A proposal was added to the Atom wiki this morning for drastically simplifying the options for what types of content can appear in an Atom feed. My first reaction was, "Woah! Let's not hamstring the format!" But the more I think about it, the more I like it. The proposal suggests limiting content constructs, which could formerly carry virtually any content type, to just three: plain text, escaped (X)HTML and inline XHTML. Base64 encoded content would be gone completely.

The rational behind the proposal is that we've come up with a few good methods for linking to other types of data, so there's no longer a need to support any other types in content constructs. Simplifying content constructs would make tool developers' jobs a lot easier, and does not appear likely to make any real-world, or even likely, uses of Atom more difficult.

I looked back through this blog at entries where I explored future uses for digests, and couldn't find a single one that would more difficult if this proposal were adopted. That was when I became convinced. As long as we come up with a good solution for clearly defining which linked content is supposed to be rendered with the feed, and which is merely linked to by the feed for the benefit of those who might like to view it, I'm all for the change.

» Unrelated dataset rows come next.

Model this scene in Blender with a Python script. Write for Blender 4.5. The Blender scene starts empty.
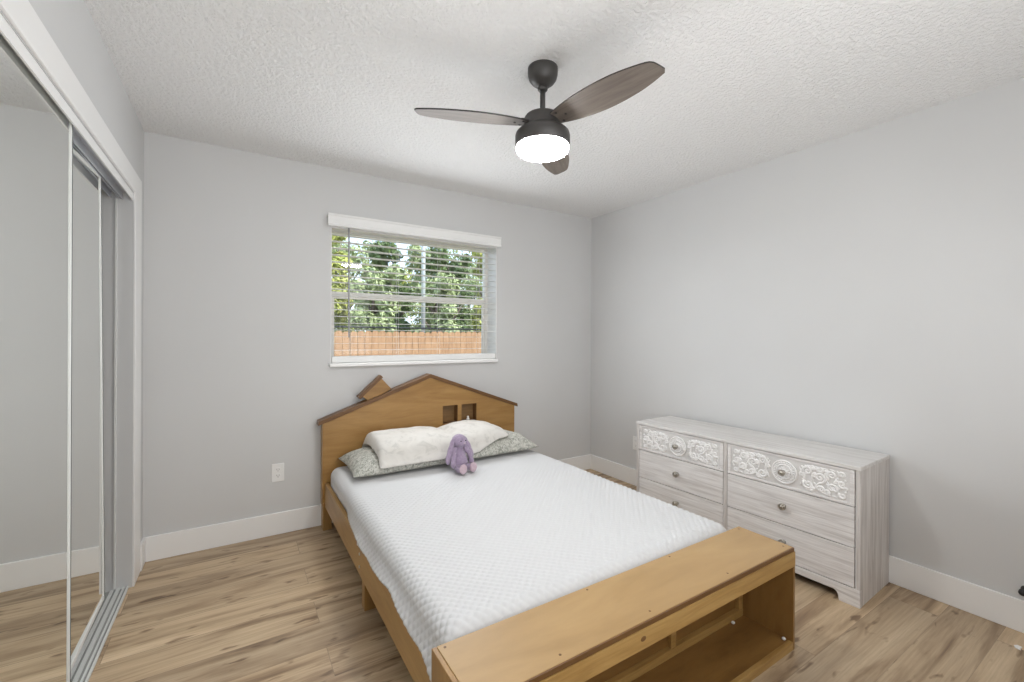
import bpy, bmesh, math, random
import numpy as np
from mathutils import Vector, Matrix, noise
SC = bpy.context.scene
COL = SC.collection
PI = math.pi

# ------------------------------------------------------------------ camera, world, sun, exposure
cam_d = bpy.data.cameras.new('camera'); cam = bpy.data.objects.new('camera', cam_d); COL.objects.link(cam)
cam_d.sensor_fit = 'HORIZONTAL'; cam_d.sensor_width = 36.0
cam_d.lens = 437.583 / 1024 * 36.0
cam_d.shift_y = -(341.0 - 335.797) / 1024
cam_d.clip_start = 0.02
_t, _ro = math.radians(57.8961), math.radians(0.24172)
_f = Vector((math.cos(_t), math.sin(_t), 0)); _r = Vector((math.sin(_t), -math.cos(_t), 0)); _u = Vector((0, 0, 1))
_r2 = _r * math.cos(_ro) + _u * math.sin(_ro); _u2 = _r2.cross(_f)
cam.matrix_world = Matrix(((_r2.x, _u2.x, -_f.x, 0.45158), (_r2.y, _u2.y, -_f.y, -3.21113), (_r2.z, _u2.z, -_f.z, 1.29129), (0, 0, 0, 1)))
SC.camera = cam
vs = SC.view_settings
vs.view_transform = 'Standard'; vs.look = 'None'; vs.gamma = 1.0; vs.use_curve_mapping = False
vs.exposure = -0.09
SC.cycles.diffuse_bounces = 8; SC.cycles.max_bounces = 14; SC.cycles.glossy_bounces = 5
SC.cycles.sample_clamp_indirect = 6.0
SC.cycles.use_denoising = True
SC.cycles.caustics_reflective = True; SC.cycles.caustics_refractive = False

W = bpy.data.worlds.new('sky'); SC.world = W; W.use_nodes = True
wn = W.node_tree.nodes; wl = W.node_tree.links
bg = wn['Background']; bg.inputs['Strength'].default_value = 2.7
_sky = wn.new('ShaderNodeTexSky'); _sky.sky_type = 'PREETHAM'
_sky.turbidity = 3.0
_sky.sun_direction = (0.35, -0.55, 0.75)
_mix = wn.new('ShaderNodeMixRGB'); _mix.inputs[0].default_value = 0.35
_mix.inputs[1].default_value = (0.72, 0.84, 1.0, 1)
wl.new(_sky.outputs[0], _mix.inputs[2]); wl.new(_mix.outputs[0], bg.inputs[0])
sun_d = bpy.data.lights.new('sun', 'SUN'); sun_d.energy = 6.0; sun_d.angle = math.radians(1.0); sun_d.color = (1, 0.95, 0.86)
sun = bpy.data.objects.new('sun', sun_d); COL.objects.link(sun)
sun.rotation_euler = Vector((-0.35, 0.62, -0.70)).to_track_quat('-Z', 'Y').to_euler()
FAN_LIGHT = 96.0
def area(name, loc, direction, sx, sy, watts, col):
    d = bpy.data.lights.new(name, 'AREA'); d.shape = 'RECTANGLE'; d.size = sx; d.size_y = sy; d.energy = watts; d.color = col
    o = bpy.data.objects.new(name, d); COL.objects.link(o); o.location = loc; o.rotation_euler = Vector(direction).to_track_quat('-Z', 'Z').to_euler(); return o
A_WIN = area('window_fill', (1.65, -0.075, 1.52), (0, -1, -0.12), 1.25, 0.80, 16.5, (0.92, 0.96, 1.0))  # added lamp on the room side of the blind, standing in for window daylight
A_FILL = area('front_fill', (1.2, -3.46, 1.62), (0, 1, 0.0), 2.0, 1.4, 20.0, (0.97, 0.985, 1.0))  # added fill lamp just inside the closed front wall, behind the camera
A_UP = area('upward_fill', (1.6, -3.40, 1.0), (0, 0.6, 0.8), 2.4, 0.8, 17.0, (0.97, 0.985, 1.0))  # second added fill lamp, aimed up and forward to lift the ceiling

# ------------------------------------------------------------------ material helpers
def new_mat(name):
    m = bpy.data.materials.new(name); m.use_nodes = True
    nt = m.node_tree
    return m, nt, nt.nodes['Principled BSDF']
def nd(nt, typ, **kw):
    n = nt.nodes.new(typ)
    for k, v in kw.items():
        if k.startswith('_'): setattr(n, k[1:], v)
        else: n.inputs[k.replace('_', ' ')].default_value = v
    return n
def coords(nt, scale=(1, 1, 1), rot=(0, 0, 0), kind='Object'):
    tc = nd(nt, 'ShaderNodeTexCoord'); mp = nd(nt, 'ShaderNodeMapping')
    mp.inputs['Scale'].default_value = scale; mp.inputs['Rotation'].default_value = rot
    nt.links.new(tc.outputs[kind], mp.inputs[0]); return mp.outputs[0]
def ramp(nt, fac, stops):
    r = nd(nt, 'ShaderNodeValToRGB'); el = r.color_ramp.elements
    while len(el) < len(stops): el.new(0.5)
    for e, (p, c) in zip(el, stops): e.position = p; e.color = (*c, 1) if len(c) == 3 else c
    nt.links.new(fac, r.inputs[0]); return r.outputs[0]
def mixc(nt, fac, a, b, mode='MIX'):
    m = nd(nt, 'ShaderNodeMixRGB'); m.blend_type = mode
    for i, v in ((0, fac), (1, a), (2, b)):
        if hasattr(v, 'is_output'): nt.links.new(v, m.inputs[i])
        elif i == 0: m.inputs[0].default_value = v
        else: m.inputs[i].default_value = (*v, 1)
    return m.outputs[0]
def math_n(nt, op, a, b=None):
    m = nd(nt, 'ShaderNodeMath'); m.operation = op
    for i, v in ((0, a), (1, b)):
        if v is None: continue
        if hasattr(v, 'is_output'): nt.links.new(v, m.inputs[i])
        else: m.inputs[i].default_value = v
    return m.outputs[0]
def add_bump(nt, p, h, strength=0.3, dist=0.002):
    b = nd(nt, 'ShaderNodeBump'); b.inputs['Strength'].default_value = strength; b.inputs['Distance'].default_value = dist
    nt.links.new(h, b.inputs['Height']); nt.links.new(b.outputs[0], p.inputs['Normal'])
def noise_n(nt, vec, scale, detail=4, rough=0.55, dist=0.0):
    n = nd(nt, 'ShaderNodeTexNoise'); n.inputs['Scale'].default_value = scale; n.inputs['Detail'].default_value = detail
    n.inputs['Roughness'].default_value = rough; n.inputs['Distortion'].default_value = dist
    nt.links.new(vec, n.inputs['Vector']); return n.outputs['Fac']
def plain(name, col, rough=0.5, metal=0.0, bump=None, var=0.0, emit=None):
    m, nt, p = new_mat(name)
    p.inputs['Base Color'].default_value = (*col, 1); p.inputs['Roughness'].default_value = rough; p.inputs['Metallic'].default_value = metal
    v = coords(nt)
    n = noise_n(nt, v, bump[0] if bump else 6.0, 4)
    if var:
        c = ramp(nt, n, [(0.3, tuple(max(0, x * (1 - var)) for x in col)), (0.7, tuple(min(1, x * (1 + var)) for x in col))])
        nt.links.new(c, p.inputs['Base Color'])
    if bump: add_bump(nt, p, n, bump[1], bump[2])
    if emit:
        p.inputs['Emission Color'].default_value = (*emit[0], 1); p.inputs['Emission Strength'].default_value = emit[1]
    return m
def wood(name, c_dark, c_mid, c_light, axis=0, stretch=14.0, scale=3.0, rough=0.4, fine=0.5, bumpy=0.05, off=0.0):
    m, nt, p = new_mat(name)
    sc = [stretch, stretch, stretch]; sc[axis] = 1.0
    v = coords(nt, tuple(sc)); v2 = coords(nt, tuple(s * 3.5 if i != axis else 1.6 for i, s in enumerate(sc)))
    a = noise_n(nt, v, scale, 6, 0.6, 0.8); b = noise_n(nt, v2, scale * 1.5, 5, 0.65)
    c1 = ramp(nt, a, [(0.28, c_dark), (0.5, c_mid), (0.74, c_light)])
    c2 = ramp(nt, b, [(0.3, (0.62,) * 3), (0.6, (1.0,) * 3)])
    c = mixc(nt, fine, c1, c2, 'MULTIPLY')
    nt.links.new(c, p.inputs['Base Color']); p.inputs['Roughness'].default_value = rough
    add_bump(nt, p, b, bumpy, 0.001)
    return m

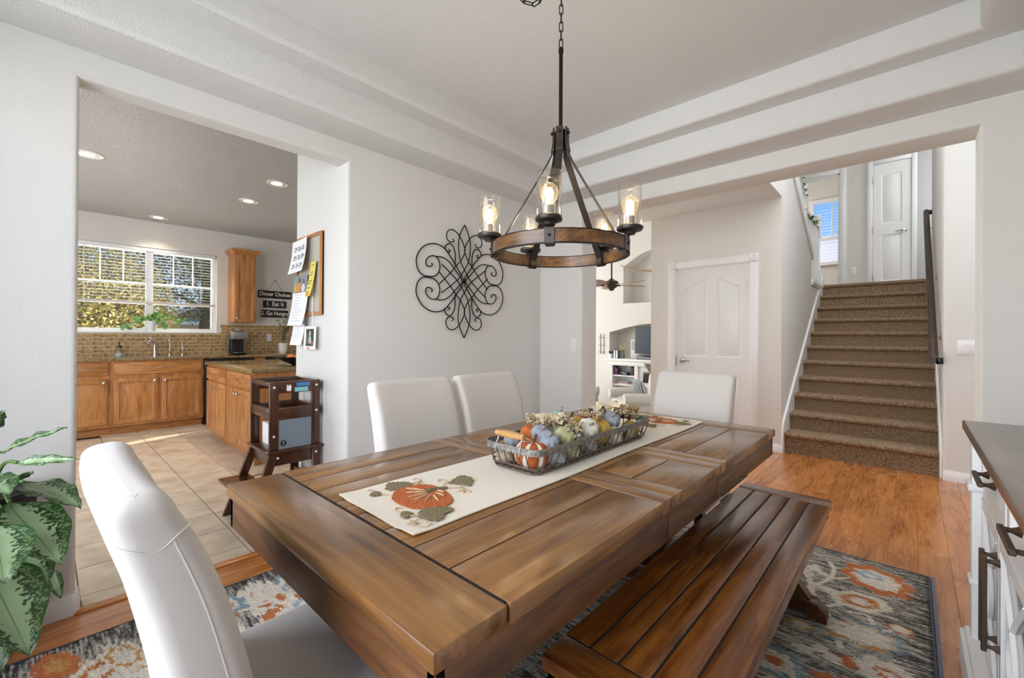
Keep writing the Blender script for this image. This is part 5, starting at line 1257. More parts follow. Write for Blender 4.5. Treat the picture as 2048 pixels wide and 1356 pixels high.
M['soapglass'] = thinglass('frosted_glass', (.8, .82, .8, 1), .2)
MB().lathe([(0, 0), (.04, 0), (.043, .02), (.043, .09), (.03, .115), (.018, .12), (0, .12)], 20, (0, 0, 0)).obj('bottle', 'soapglass', so_, world=False)
MB().lathe([(0, 0.004), (.037, .004), (.038, .05), (0, .05)], 20, (0, 0, 0)).obj('liquid_soap', 'paper', so_, world=False)
MB().lathe([(.022, .118), (.022, .145), (.006, .148), (.006, .175), (.012, .176), (.012, .19), (0, .192)], 14, (0, 0, 0)).tube([(0, 0, .185), (.04, -.02, .18)], .005, 6).obj('pump', 'black', so_, world=False)
cm = thing('coffee_maker', 'black and silver pod coffee maker on the counter', 'coffee maker', (KX + .25, 1.95, .916))
b = MB().prism([(-.13, 0), (.13, 0), (.13, .03), (.06, .035), (.02, .05), (.0, .22), (.11, .24), (.13, .28), (.11, .325), (-.02, .335), (-.12, .31), (-.13, .2)], 'y', -.085, .085); b.bevel(.012, 3); b.obj('housing', 'black', cm, world=False)
b = MB().prism([(-.02, .22), (.12, .225), (.14, .275), (.12, .335), (.03, .347), (-.03, .335)], 'y', -.098, .098); b.bevel(.014, 3); b.obj('brew_head', flat('silver_plastic', srgb(150, 152, 156), .3, .4), cm, world=False)
MB().box(-.12, .0, -.13, -.082, .03, .29).bevel(.02, 3).obj('water_tank', 'soapglass', cm, world=False); MB().box(.02, .12, -.07, .07, .03, .04).bevel(.004, 1).obj('drip_tray', 'chrome', cm, world=False)
MB().tube(spl([(.02, -.06, .35), (.11, -.06, .37), (.14, 0, .36), (.11, .06, .37), (.02, .06, .35)], 5), .008, 8).obj('handle', 'chrome', cm, world=False)
switch('white outlet on the brick backsplash under the sign', (KX + .012, 2.455, 1.165), 'x', 1, 'outlet', True)
def sprigs(par, base, n, sp, h, seed, leaf_w, leaf_l, mat, smat):
    r = random.Random(seed)
    for i in range(n):
        a = r.uniform(0, 2 * PI); e = Vector((math.cos(a) * sp * r.uniform(.3, 1), math.sin(a) * sp * r.uniform(.3, 1), h * r.uniform(.6, 1)))
        P = spl([Vector(base), Vector(base) + e * .5 + Vector((0, 0, h * .12)), Vector(base) + e], 6); MB().tube(P, .0022, 5).obj('twig', smat, par)
        for k in range(3, len(P)):
            for s in (-1, 1):
                d = Vector((r.uniform(-1, 1), r.uniform(-1, 1), r.uniform(-.2, .8))).normalized(); sd = d.orthogonal().normalized(); p = P[k]
                L = leaf_l * r.uniform(.7, 1.2)
                MB().face([p, p + d * L * .5 + sd * leaf_w, p + d * L, p + d * L * .5 - sd * leaf_w]).id_data if False else None
                b = MB(); b.sheet(lambda u, v, p=p, d=d, sd=sd, L=L: p + d * (L * v) + sd * ((u - .5) * 2 * leaf_w * math.sin(PI * v)) - Vector((0, 0, .15 * L * v * v)), 2, 4); b.obj('leaf', mat, par)
M['olive'] = flat('olive_leaf', srgb(92, 100, 66), .6); M['pothos'] = speckle('pothos_leaf', [(.35, srgb(70, 120, 50)), (.6, srgb(130, 172, 96))], 60, .4); M['ceramic'] = flat('white_ceramic', (.78, .78, .76, 1), .3)
pp = thing('olive_plant', 'sparse olive sprigs in a white pot at the right of the counter', 'potted plant', (KX + .26, 2.575, .916))
MB().lathe([(0, 0), (.05, 0), (.055, .01), (.066, .15), (.066, .165), (.058, .165), (.054, .14), (0, .14)], 24, (KX + .26, 2.575, .916)).obj('pot', 'ceramic', pp)
sprigs(pp, (KX + .26, 2.575, 1.05), 8, .13, .42, 4, .007, .035, 'olive', stemM)
wp = thing('windowsill_plant', 'trailing green plant in a white pot on the kitchen window sill', 'potted plant', (KX - .03, 1.005, 1.241))
MB().lathe([(0, 0), (.042, 0), (.046, .01), (.062, .13), (.062, .145), (.056, .145), (.052, .12), (0, .12)], 24, (KX - .03, 1.005, 1.241)).obj('pot', 'ceramic', wp)
def roundleaf(p, d, w, par):
    d = Vector(d).normalized(); sd = d.cross(Vector((1, 0, .3))).normalized(); p = Vector(p); L = w * 2.3
    b = MB(); b.sheet(lambda u, v: p + d * (L * v) + sd * ((u - .5) * 2 * w * math.sin(PI * v ** .8)) + Vector((.01 * math.sin(PI * v), 0, -.1 * L * v * v)), 4, 6); b.obj('leaf', 'pothos', par)
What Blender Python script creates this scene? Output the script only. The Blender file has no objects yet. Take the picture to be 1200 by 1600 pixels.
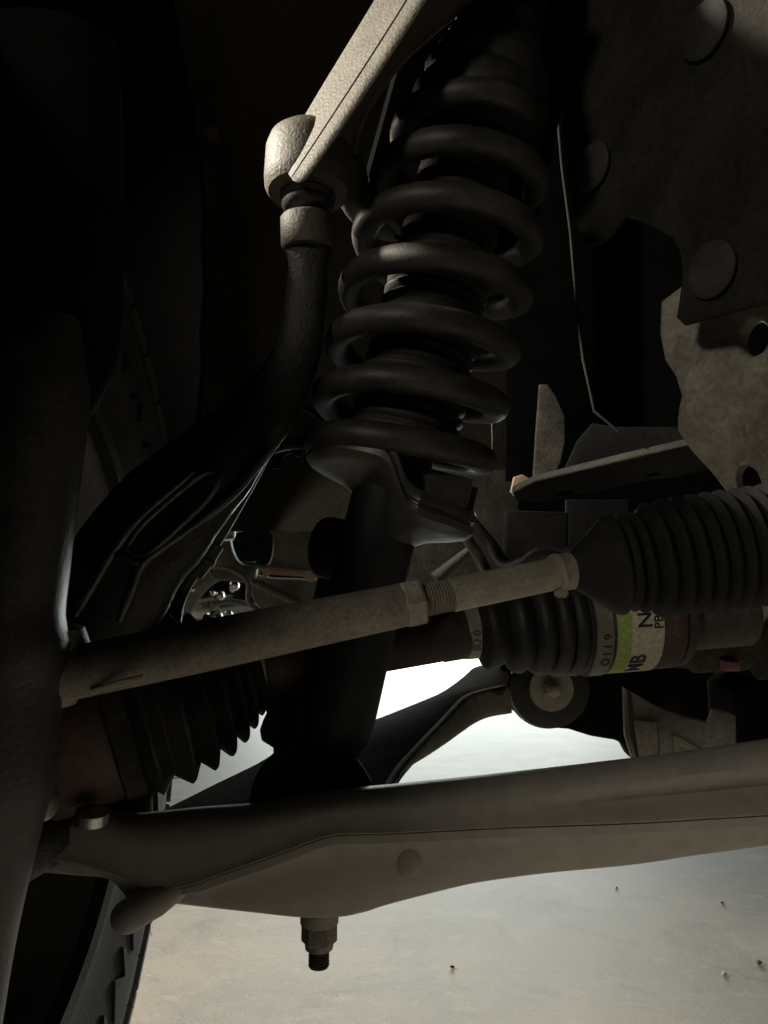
import bpy, bmesh, math, random
from mathutils import Vector, Matrix, noise
random.seed(7)
S = bpy.context.scene
COL = S.collection
# ------------------------------------------------------------------ camera
F = 1200.0                      # focal length in pixels of the 1200 x 1600 photograph
CAM = Vector((0.0, 0.0, 0.46))
PITCH = math.atan(150 / 1200)
cd = bpy.data.cameras.new('camera')
cam = bpy.data.objects.new('camera', cd)
COL.objects.link(cam)
cam.location = CAM
cam.rotation_euler = (math.pi / 2 + PITCH, 0, 0)
cd.sensor_fit = 'VERTICAL'
cd.sensor_height = 7.467
cd.sensor_width = 5.6
cd.lens = 5.6
cd.clip_start = 0.01
cd.clip_end = 60
cd.dof.use_dof = True
cd.dof.focus_distance = 0.47
cd.dof.aperture_fstop = 4.0
S.camera = cam
FWD = Vector((0, math.cos(PITCH), math.sin(PITCH)))
UP = Vector((0, -math.sin(PITCH), math.cos(PITCH)))
RT = Vector((1, 0, 0))

def P(x, y, d):
    return CAM + d * (FWD + RT * ((x - 600) / F) + UP * ((800 - y) / F))

def proj(p):
    v = p - CAM
    d = v.dot(FWD)
    return 600 + F * v.dot(RT) / d, 800 - F * v.dot(UP) / d, d

# ------------------------------------------------------------------ world, lamps, exposure
W = bpy.data.worlds.new('World')
S.world = W
W.use_nodes = True
W.node_tree.nodes['Background'].inputs[0].default_value = (0.75, 0.85, 1.0, 1)
W.node_tree.nodes['Background'].inputs[1].default_value = 0.0012

def lamp(name, loc, aim, size, sizey, energy, color, spread=180):
    l = bpy.data.lights.new(name, 'AREA')
    l.shape = 'RECTANGLE'
    l.size = size
    l.size_y = sizey
    l.energy = energy
    l.color = color
    l.spread = math.radians(spread)
    o = bpy.data.objects.new(name, l)
    COL.objects.link(o)
    o.location = loc
    o.rotation_euler = (Vector(aim) - Vector(loc)).to_track_quat('-Z', 'Y').to_euler()
    return o

lamp('workshop_lamp_over_tyre', (-0.90, 0.44, 1.22), (0.06, 0.47, 0.70), 0.10, 0.10, 4.0, (1.0, 0.92, 0.79), 50)
lamp('fill_lamp_front_left', (-0.88, -0.78, 1.02), (0.14, 0.45, 0.68), 0.16, 0.16, 0.24, (1.0, 0.92, 0.79), 36)  # weak fill added to brighten the flap, no visible source
lamp('doorway_light', (0.6, 7.5, 1.1), (0.3, 0.0, 0.9), 3.6, 2.0, 450, (0.93, 1.0, 0.95))
lamp('workshop_lamp_left', (-1.9, 1.9, 1.3), (-0.2, 0.74, 0.0), 0.4, 0.4, 6.5, (1.0, 0.88, 0.72), 50)
lamp('fill_lamp_front', (0.5, -1.2, 1.3), (0.25, 0.18, 0.0), 0.3, 0.3, 1.6, (1.0, 0.90, 0.77), 22)  # fill added: lights the floor so its bounce reaches the lower arm
S.view_settings.view_transform = 'Standard'
S.view_settings.look = 'None'
S.view_settings.exposure = 0
S.view_settings.gamma = 1
S.cycles.use_denoising = True
S.cycles.max_bounces = 6

# ------------------------------------------------------------------ materials
def material(name, base, dust=None, amount=0.5, rough=0.6, metal=0.0, scale=60, bump=0.25, speck=0.0, spec=0.4, dirt=None, grain=0.25):
    m = bpy.data.materials.new(name)
    m.use_nodes = True
    nt = m.node_tree
    N, L = nt.nodes, nt.links
    b = N['Principled BSDF']
    b.inputs['Roughness'].default_value = rough
    b.inputs['Metallic'].default_value = metal
    b.inputs['Specular IOR Level'].default_value = spec
    tc = N.new('ShaderNodeTexCoord')
    n1 = N.new('ShaderNodeTexNoise')
    n1.inputs['Scale'].default_value = scale
    n1.inputs['Detail'].default_value = 8
    n1.inputs['Roughness'].default_value = 0.65
    L.new(tc.outputs['Object'], n1.inputs['Vector'])
    n2 = N.new('ShaderNodeTexNoise')
    n2.inputs['Scale'].default_value = scale * 12
    n2.inputs['Detail'].default_value = 4
    L.new(tc.outputs['Object'], n2.inputs['Vector'])
    ramp = N.new('ShaderNodeMapRange')
    ramp.inputs['From Min'].default_value = 0.62 - 0.5 * amount
    ramp.inputs['From Max'].default_value = 0.92 - 0.5 * amount
    L.new(n1.outputs['Fac'], ramp.inputs['Value'])
    mix = N.new('ShaderNodeMix')
    mix.data_type = 'RGBA'
    mix.inputs['A'].default_value = (*base, 1)
    mix.inputs['B'].default_value = (*(dust or [c * 1.5 for c in base]), 1)
    L.new(ramp.outputs['Result'], mix.inputs['Factor'])
    out = mix.outputs['Result']
    # fine grain multiplies the colour
    gr = N.new('ShaderNodeMapRange')
    gr.inputs['From Min'].default_value = 0.3
    gr.inputs['From Max'].default_value = 0.7
    gr.inputs['To Min'].default_value = 1 - grain
    gr.inputs['To Max'].default_value = 1 + grain * 0.9
    L.new(n2.outputs['Fac'], gr.inputs['Value'])
    mul = N.new('ShaderNodeMix')
    mul.data_type = 'RGBA'
    mul.blend_type = 'MULTIPLY'
    mul.inputs['Factor'].default_value = 1
    L.new(out, mul.inputs['A'])
    cmb = N.new('ShaderNodeCombineColor')
    for i in range(3):
        L.new(gr.outputs['Result'], cmb.inputs[i])
    L.new(cmb.outputs['Color'], mul.inputs['B'])
    out = mul.outputs['Result']
    if dirt:
        n3 = N.new('ShaderNodeTexNoise')
        n3.inputs['Scale'].default_value = scale * 0.35
        n3.inputs['Detail'].default_value = 10
        n3.inputs['Roughness'].default_value = 0.75
        L.new(tc.outputs['Object'], n3.inputs['Vector'])
        mr = N.new('ShaderNodeMapRange')
        mr.inputs['From Min'].default_value = 0.5
        mr.inputs['From Max'].default_value = 0.62
        L.new(n3.outputs['Fac'], mr.inputs['Value'])
        mx = N.new('ShaderNodeMix')
        mx.data_type = 'RGBA'
        L.new(mr.outputs['Result'], mx.inputs['Factor'])
        L.new(out, mx.inputs['A'])
        mx.inputs['B'].default_value = (*dirt, 1)
        out = mx.outputs['Result']
    if speck:
        vo = N.new('ShaderNodeTexNoise')
        vo.inputs['Scale'].default_value = scale * 5
        vo.inputs['Detail'].default_value = 2
        L.new(tc.outputs['Object'], vo.inputs['Vector'])
        mr = N.new('ShaderNodeMapRange')
        mr.inputs['From Min'].default_value = 0.72 - speck
        mr.inputs['From Max'].default_value = 0.75 - speck
        L.new(vo.outputs['Fac'], mr.inputs['Value'])
        mx = N.new('ShaderNodeMix')
        mx.data_type = 'RGBA'
        L.new(mr.outputs['Result'], mx.inputs['Factor'])
        L.new(out, mx.inputs['A'])
        mx.inputs['B'].default_value = (0.22, 0.2, 0.16, 1)
        out = mx.outputs['Result']
    L.new(out, b.inputs['Base Color'])
    rr = N.new('ShaderNodeMapRange')
    rr.inputs['To Min'].default_value = max(0.05, rough - 0.15)
    rr.inputs['To Max'].default_value = min(1, rough + 0.2)
    L.new(n1.outputs['Fac'], rr.inputs['Value'])
    L.new(rr.outputs['Result'], b.inputs['Roughness'])
    if bump:
        add = N.new('ShaderNodeMath')
        add.operation = 'ADD'
        L.new(n1.outputs['Fac'], add.inputs[0])
        L.new(n2.outputs['Fac'], add.inputs[1])
        bp = N.new('ShaderNodeBump')
        bp.inputs['Strength'].default_value = bump
        bp.inputs['Distance'].default_value = 0.0012
        L.new(add.outputs[0], bp.inputs['Height'])
        L.new(bp.outputs['Normal'], b.inputs['Normal'])
    return m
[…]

Sam Ruby raised the question on the mail list of whether plain-text is needed. I tried coming up with a case where it would be, and was surprised at first to fail, but eventually found an issue: whitespace. In XHTML, multiple spaces collapse down to a single space, but in plain text, they are preserved. Likewise, line breaks are preserved in plain text but not in XHTML. Aside from that, I think it's likely that tools would render some text incorrectly, creating the same kind of confusion as exists with RSS. If an inline-xhtml content construct contained "©", but no namespaced element to define the © entity, it should render as "©". I suspect that many tools would render it as "©".